[Job] Type out every line below exactly as it reads.

[Source excerpt]
+--

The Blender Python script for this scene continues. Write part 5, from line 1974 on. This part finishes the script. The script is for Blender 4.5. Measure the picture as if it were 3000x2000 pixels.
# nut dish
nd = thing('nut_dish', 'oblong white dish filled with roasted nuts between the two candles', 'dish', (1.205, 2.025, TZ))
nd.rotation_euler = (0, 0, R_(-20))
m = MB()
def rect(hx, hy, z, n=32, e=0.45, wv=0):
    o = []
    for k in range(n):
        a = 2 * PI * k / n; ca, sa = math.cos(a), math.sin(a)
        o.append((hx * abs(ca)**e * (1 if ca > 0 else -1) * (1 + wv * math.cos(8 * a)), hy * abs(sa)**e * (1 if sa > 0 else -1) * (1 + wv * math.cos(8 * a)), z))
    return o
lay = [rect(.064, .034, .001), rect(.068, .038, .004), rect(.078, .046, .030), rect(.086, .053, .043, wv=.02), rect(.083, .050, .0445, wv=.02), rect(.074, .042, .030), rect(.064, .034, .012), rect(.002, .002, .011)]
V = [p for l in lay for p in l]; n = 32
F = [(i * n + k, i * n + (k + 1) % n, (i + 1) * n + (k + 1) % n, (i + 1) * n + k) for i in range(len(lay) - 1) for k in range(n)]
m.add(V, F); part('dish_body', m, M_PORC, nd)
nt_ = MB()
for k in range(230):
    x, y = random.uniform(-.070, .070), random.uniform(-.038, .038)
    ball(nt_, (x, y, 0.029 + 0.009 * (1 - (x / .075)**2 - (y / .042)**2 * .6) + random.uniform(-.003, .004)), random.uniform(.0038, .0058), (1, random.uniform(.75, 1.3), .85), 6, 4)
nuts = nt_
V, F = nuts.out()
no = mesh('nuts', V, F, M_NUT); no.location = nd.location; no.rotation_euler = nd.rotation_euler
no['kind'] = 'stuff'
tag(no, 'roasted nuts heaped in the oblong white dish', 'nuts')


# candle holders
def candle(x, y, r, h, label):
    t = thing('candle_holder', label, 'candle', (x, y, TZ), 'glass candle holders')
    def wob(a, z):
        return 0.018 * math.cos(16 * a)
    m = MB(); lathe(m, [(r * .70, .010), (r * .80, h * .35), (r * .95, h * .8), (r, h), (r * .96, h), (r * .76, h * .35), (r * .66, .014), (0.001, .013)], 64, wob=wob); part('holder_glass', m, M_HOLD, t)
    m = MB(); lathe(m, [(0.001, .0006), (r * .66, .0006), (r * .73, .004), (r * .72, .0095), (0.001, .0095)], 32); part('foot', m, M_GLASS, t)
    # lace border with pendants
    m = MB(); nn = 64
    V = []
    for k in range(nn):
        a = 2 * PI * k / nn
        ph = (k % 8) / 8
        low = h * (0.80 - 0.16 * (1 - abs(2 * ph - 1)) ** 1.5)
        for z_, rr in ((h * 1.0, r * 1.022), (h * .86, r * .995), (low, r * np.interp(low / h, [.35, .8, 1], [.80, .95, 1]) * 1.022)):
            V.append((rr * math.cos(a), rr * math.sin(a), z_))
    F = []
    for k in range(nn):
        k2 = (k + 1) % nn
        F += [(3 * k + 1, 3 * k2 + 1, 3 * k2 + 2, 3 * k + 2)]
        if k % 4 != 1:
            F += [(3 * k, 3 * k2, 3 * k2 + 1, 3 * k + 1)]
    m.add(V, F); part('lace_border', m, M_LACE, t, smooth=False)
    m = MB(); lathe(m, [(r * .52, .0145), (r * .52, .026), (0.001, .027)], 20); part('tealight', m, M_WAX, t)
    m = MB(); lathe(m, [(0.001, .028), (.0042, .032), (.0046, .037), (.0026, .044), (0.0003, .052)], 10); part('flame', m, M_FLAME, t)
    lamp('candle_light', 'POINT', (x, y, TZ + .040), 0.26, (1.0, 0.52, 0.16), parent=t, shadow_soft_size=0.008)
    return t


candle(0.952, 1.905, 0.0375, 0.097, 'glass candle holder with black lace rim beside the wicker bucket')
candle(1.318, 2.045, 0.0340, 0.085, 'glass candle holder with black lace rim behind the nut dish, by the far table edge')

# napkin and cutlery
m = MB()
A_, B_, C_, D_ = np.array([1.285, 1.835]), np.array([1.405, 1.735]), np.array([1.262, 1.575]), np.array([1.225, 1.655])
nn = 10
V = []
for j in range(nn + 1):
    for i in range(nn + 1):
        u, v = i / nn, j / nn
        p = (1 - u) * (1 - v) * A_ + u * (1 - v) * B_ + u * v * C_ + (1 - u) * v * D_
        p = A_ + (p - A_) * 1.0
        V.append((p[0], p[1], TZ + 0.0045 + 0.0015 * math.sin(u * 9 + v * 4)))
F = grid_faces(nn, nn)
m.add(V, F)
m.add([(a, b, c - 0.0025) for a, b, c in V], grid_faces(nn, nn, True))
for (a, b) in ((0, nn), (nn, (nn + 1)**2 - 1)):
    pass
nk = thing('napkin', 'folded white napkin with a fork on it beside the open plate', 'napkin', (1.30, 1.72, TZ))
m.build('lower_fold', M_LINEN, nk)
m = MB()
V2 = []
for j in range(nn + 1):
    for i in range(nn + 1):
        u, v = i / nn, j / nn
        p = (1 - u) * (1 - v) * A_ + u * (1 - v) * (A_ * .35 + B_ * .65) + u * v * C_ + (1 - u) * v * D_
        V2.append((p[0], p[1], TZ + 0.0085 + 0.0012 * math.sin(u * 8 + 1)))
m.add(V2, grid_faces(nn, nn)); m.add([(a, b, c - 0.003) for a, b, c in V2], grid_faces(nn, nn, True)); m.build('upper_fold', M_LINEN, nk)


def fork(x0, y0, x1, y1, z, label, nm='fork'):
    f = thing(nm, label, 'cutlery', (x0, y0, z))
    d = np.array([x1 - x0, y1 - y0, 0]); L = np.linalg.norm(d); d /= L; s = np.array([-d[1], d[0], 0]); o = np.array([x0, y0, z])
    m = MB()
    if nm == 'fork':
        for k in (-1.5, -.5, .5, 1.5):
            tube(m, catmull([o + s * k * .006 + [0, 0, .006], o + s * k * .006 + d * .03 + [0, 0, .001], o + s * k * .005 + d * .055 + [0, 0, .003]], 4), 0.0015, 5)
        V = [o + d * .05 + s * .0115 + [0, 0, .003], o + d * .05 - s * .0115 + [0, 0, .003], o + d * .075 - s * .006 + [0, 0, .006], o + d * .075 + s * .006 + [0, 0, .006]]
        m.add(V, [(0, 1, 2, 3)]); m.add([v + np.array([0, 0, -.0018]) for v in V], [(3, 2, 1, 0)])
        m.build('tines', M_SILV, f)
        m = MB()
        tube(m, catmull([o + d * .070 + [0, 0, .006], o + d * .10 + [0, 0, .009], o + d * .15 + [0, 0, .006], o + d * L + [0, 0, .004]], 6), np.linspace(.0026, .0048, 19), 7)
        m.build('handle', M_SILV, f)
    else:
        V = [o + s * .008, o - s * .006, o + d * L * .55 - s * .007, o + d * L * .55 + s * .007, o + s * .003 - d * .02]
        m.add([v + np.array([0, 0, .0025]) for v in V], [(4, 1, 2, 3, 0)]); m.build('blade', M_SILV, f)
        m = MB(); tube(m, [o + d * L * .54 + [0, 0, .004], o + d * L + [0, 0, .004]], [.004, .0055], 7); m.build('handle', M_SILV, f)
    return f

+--

[Solved exercise]
The Blender Python script for this scene continues. Write part 5, from line 1974 on. This part finishes the script. The script is for Blender 4.5. Measure the picture as if it were 3000x2000 pixels.
# nut dish
nd = thing('nut_dish', 'oblong white dish filled with roasted nuts between the two candles', 'dish', (1.205, 2.025, TZ))
nd.rotation_euler = (0, 0, R_(-20))
m = MB()
def rect(hx, hy, z, n=32, e=0.45, wv=0):
    o = []
    for k in range(n):
        a = 2 * PI * k / n; ca, sa = math.cos(a), math.sin(a)
        o.append((hx * abs(ca)**e * (1 if ca > 0 else -1) * (1 + wv * math.cos(8 * a)), hy * abs(sa)**e * (1 if sa > 0 else -1) * (1 + wv * math.cos(8 * a)), z))
    return o
lay = [rect(.064, .034, .001), rect(.068, .038, .004), rect(.078, .046, .030), rect(.086, .053, .043, wv=.02), rect(.083, .050, .0445, wv=.02), rect(.074, .042, .030), rect(.064, .034, .012), rect(.002, .002, .011)]
V = [p for l in lay for p in l]; n = 32
F = [(i * n + k, i * n + (k + 1) % n, (i + 1) * n + (k + 1) % n, (i + 1) * n + k) for i in range(len(lay) - 1) for k in range(n)]
m.add(V, F); part('dish_body', m, M_PORC, nd)
nt_ = MB()
for k in range(230):
    x, y = random.uniform(-.070, .070), random.uniform(-.038, .038)
    ball(nt_, (x, y, 0.029 + 0.009 * (1 - (x / .075)**2 - (y / .042)**2 * .6) + random.uniform(-.003, .004)), random.uniform(.0038, .0058), (1, random.uniform(.75, 1.3), .85), 6, 4)
nuts = nt_
V, F = nuts.out()
no = mesh('nuts', V, F, M_NUT); no.location = nd.location; no.rotation_euler = nd.rotation_euler
no['kind'] = 'stuff'
tag(no, 'roasted nuts heaped in the oblong white dish', 'nuts')


# candle holders
def candle(x, y, r, h, label):
    t = thing('candle_holder', label, 'candle', (x, y, TZ), 'glass candle holders')
    def wob(a, z):
        return 0.018 * math.cos(16 * a)
    m = MB(); lathe(m, [(r * .70, .010), (r * .80, h * .35), (r * .95, h * .8), (r, h), (r * .96, h), (r * .76, h * .35), (r * .66, .014), (0.001, .013)], 64, wob=wob); part('holder_glass', m, M_HOLD, t)
    m = MB(); lathe(m, [(0.001, .0006), (r * .66, .0006), (r * .73, .004), (r * .72, .0095), (0.001, .0095)], 32); part('foot', m, M_GLASS, t)
    # lace border with pendants
    m = MB(); nn = 64
    V = []
    for k in range(nn):
        a = 2 * PI * k / nn
        ph = (k % 8) / 8
        low = h * (0.80 - 0.16 * (1 - abs(2 * ph - 1)) ** 1.5)
        for z_, rr in ((h * 1.0, r * 1.022), (h * .86, r * .995), (low, r * np.interp(low / h, [.35, .8, 1], [.80, .95, 1]) * 1.022)):
            V.append((rr * math.cos(a), rr * math.sin(a), z_))
    F = []
    for k in range(nn):
        k2 = (k + 1) % nn
        F += [(3 * k + 1, 3 * k2 + 1, 3 * k2 + 2, 3 * k + 2)]
        if k % 4 != 1:
            F += [(3 * k, 3 * k2, 3 * k2 + 1, 3 * k + 1)]
    m.add(V, F); part('lace_border', m, M_LACE, t, smooth=False)
    m = MB(); lathe(m, [(r * .52, .0145), (r * .52, .026), (0.001, .027)], 20); part('tealight', m, M_WAX, t)
    m = MB(); lathe(m, [(0.001, .028), (.0042, .032), (.0046, .037), (.0026, .044), (0.0003, .052)], 10); part('flame', m, M_FLAME, t)
    lamp('candle_light', 'POINT', (x, y, TZ + .040), 0.26, (1.0, 0.52, 0.16), parent=t, shadow_soft_size=0.008)
    return t


candle(0.952, 1.905, 0.0375, 0.097, 'glass candle holder with black lace rim beside the wicker bucket')
candle(1.318, 2.045, 0.0340, 0.085, 'glass candle holder with black lace rim behind the nut dish, by the far table edge')

# napkin and cutlery
m = MB()
A_, B_, C_, D_ = np.array([1.285, 1.835]), np.array([1.405, 1.735]), np.array([1.262, 1.575]), np.array([1.225, 1.655])
nn = 10
V = []
for j in range(nn + 1):
    for i in range(nn + 1):
        u, v = i / nn, j / nn
        p = (1 - u) * (1 - v) * A_ + u * (1 - v) * B_ + u * v * C_ + (1 - u) * v * D_
        p = A_ + (p - A_) * 1.0
        V.append((p[0], p[1], TZ + 0.0045 + 0.0015 * math.sin(u * 9 + v * 4)))
F = grid_faces(nn, nn)
m.add(V, F)
m.add([(a, b, c - 0.0025) for a, b, c in V], grid_faces(nn, nn, True))
for (a, b) in ((0, nn), (nn, (nn + 1)**2 - 1)):
    pass
nk = thing('napkin', 'folded white napkin with a fork on it beside the open plate', 'napkin', (1.30, 1.72, TZ))
m.build('lower_fold', M_LINEN, nk)
m = MB()
V2 = []
for j in range(nn + 1):
    for i in range(nn + 1):
        u, v = i / nn, j / nn
        p = (1 - u) * (1 - v) * A_ + u * (1 - v) * (A_ * .35 + B_ * .65) + u * v * C_ + (1 - u) * v * D_
        V2.append((p[0], p[1], TZ + 0.0085 + 0.0012 * math.sin(u * 8 + 1)))
m.add(V2, grid_faces(nn, nn)); m.add([(a, b, c - 0.003) for a, b, c in V2], grid_faces(nn, nn, True)); m.build('upper_fold', M_LINEN, nk)


def fork(x0, y0, x1, y1, z, label, nm='fork'):
    f = thing(nm, label, 'cutlery', (x0, y0, z))
    d = np.array([x1 - x0, y1 - y0, 0]); L = np.linalg.norm(d); d /= L; s = np.array([-d[1], d[0], 0]); o = np.array([x0, y0, z])
    m = MB()
    if nm == 'fork':
        for k in (-1.5, -.5, .5, 1.5):
            tube(m, catmull([o + s * k * .006 + [0, 0, .006], o + s * k * .006 + d * .03 + [0, 0, .001], o + s * k * .005 + d * .055 + [0, 0, .003]], 4), 0.0015, 5)
        V = [o + d * .05 + s * .0115 + [0, 0, .003], o + d * .05 - s * .0115 + [0, 0, .003], o + d * .075 - s * .006 + [0, 0, .006], o + d * .075 + s * .006 + [0, 0, .006]]
        m.add(V, [(0, 1, 2, 3)]); m.add([v + np.array([0, 0, -.0018]) for v in V], [(3, 2, 1, 0)])
        m.build('tines', M_SILV, f)
        m = MB()
        tube(m, catmull([o + d * .070 + [0, 0, .006], o + d * .10 + [0, 0, .009], o + d * .15 + [0, 0, .006], o + d * L + [0, 0, .004]], 6), np.linspace(.0026, .0048, 19), 7)
        m.build('handle', M_SILV, f)
    else:
        V = [o + s * .008, o - s * .006, o + d * L * .55 - s * .007, o + d * L * .55 + s * .007, o + s * .003 - d * .02]
        m.add([v + np.array([0, 0, .0025]) for v in V], [(4, 1, 2, 3, 0)]); m.build('blade', M_SILV, f)
        m = MB(); tube(m, [o + d * L * .54 + [0, 0, .004], o + d * L + [0, 0, .004]], [.004, .0055], 7); m.build('handle', M_SILV, f)
    return f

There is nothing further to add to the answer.